I told my principal that I could not put up a word wall like this in my classroom. It goes against all that I believe about how children learn. I try to empower my students by teaching them how to choose what to read, providing them the opportunity to respond to the text and space to talk to others about the text. I explained to her that word walls assume that the only words worthy of our time and space in the classroom are the words from the anthology, which in turn places an artificial importance on the anthology as the source for learning to read.
At this point in the meeting, my principal looked frustrated, like she was holding something back. And, seeing her as the “enemy,” the person who wanted me to have this ridiculous word wall up in my room, I wasn’t prepared for the “wall” she was about to tear down.
She came clean with me. She told me that the real reason she needed me to have the word wall up was that whenever our school got “shopped” by district-level administrators with their “snapshot” observation forms, our school — and more directly my principal — was getting penalized whenever these administrators didn’t see things like a word wall up in everyone’s classroom. She told me that this was why she too was evaluating teachers with this “snapshot” evaluation form. She felt that by using the same form, she’d communicate to the staff exactly what was supposed to be going on (and in my case, what should be up on the walls) when others came in to observe instruction. This in turn would alleviate the extreme “heat” she was getting from district administrators. My noncompliance with the nonnegotiable items on the “snapshot” evaluation form was making my principal look weak and incapable of keeping her teachers in line.
At that moment, I began to see my principal as a human being caught in the same fight I find myself in each day, a fight that usually isolates teachers and principals from one another, a fight that makes teachers decide to just put the ridiculous word wall up and move on with their lives. It’s a fight between people who want the same things for children and the corporate system — which has an investment in uniformity and compliance.
Suddenly, I could hear her words differently. Strangely enough, I sensed the same thing beginning to happen with her. A new and more positive energy filled the room and as a result, I took the opportunity to talk to her about the “snapshot” evaluation form. I said that it limited her vision of what was really going on in classrooms. I told her that I thought it took away her voice and forced her to make judgments she knew were not accurate. I said that to me, as a teacher, the snapshot’s authoritative nature made her seem like an enforcer. Finally, I pointed out how there was no room on that form for a dialogue between teacher and administrator. How could either of us benefit from the use of such a form?
While she wasn’t quite ready to abandon the “snapshot” evaluation form — a battle for another day — she told me that the word wall I needed to have up in my room didn’t have to be the word wall from “the book.” I left that meeting feeling empowered to redefine what was expected of me.
Back in my classroom, I elicited the help of my students. I told them that our Great (Word) Wall of Empowerment is a wall for the people, made by the people.

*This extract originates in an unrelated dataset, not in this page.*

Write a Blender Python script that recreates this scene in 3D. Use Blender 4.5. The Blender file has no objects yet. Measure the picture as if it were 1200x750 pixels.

“Let’s cut up multi-colored pieces of construction paper in the shape of bricks,” I said. “The words that go up on the wall will come from whatever you are currently reading — novels, picture books, any content area. The words can come from home, from your community, from your life.”
Recently, during a lesson on multiplication, my students and I were working with words like factor and product. One of my students raised his hand and asked if we could put these words on the wall. I asked him to get two “bricks” and write them down so we could place them up later in the day. Some students in my classroom know French, Spanish, and Korean. They write words for us in their home languages and teach their classmates how to read these words. We also have a class blog where friends and family members can recommend words for the wall. Words can also come from my students’ writing. At least once a week, we do something fun with the wall. I’ll come to class and challenge the students to come up with words that mean the same as cool. (“Sweet!”) The students write the words, color them in so they stand out on the wall and I staple them onto the wall. I’ve also cut up pieces of black construction paper to place in between the words to give it that wall look.
Now our wall fills up two sides of my classroom and is spilling down the corridor. My principal shows my wall to visitors and understands that the check-off sheet will show that she is “in control.” I think we’ve both begun to see each other differently, as co-workers engaged in the same struggle to provide our students with an education that empowers. My talk with my principal simultaneously resulted in the construction of one wall — The Great (Word) Wall of Empowerment — and the deconstruction of another.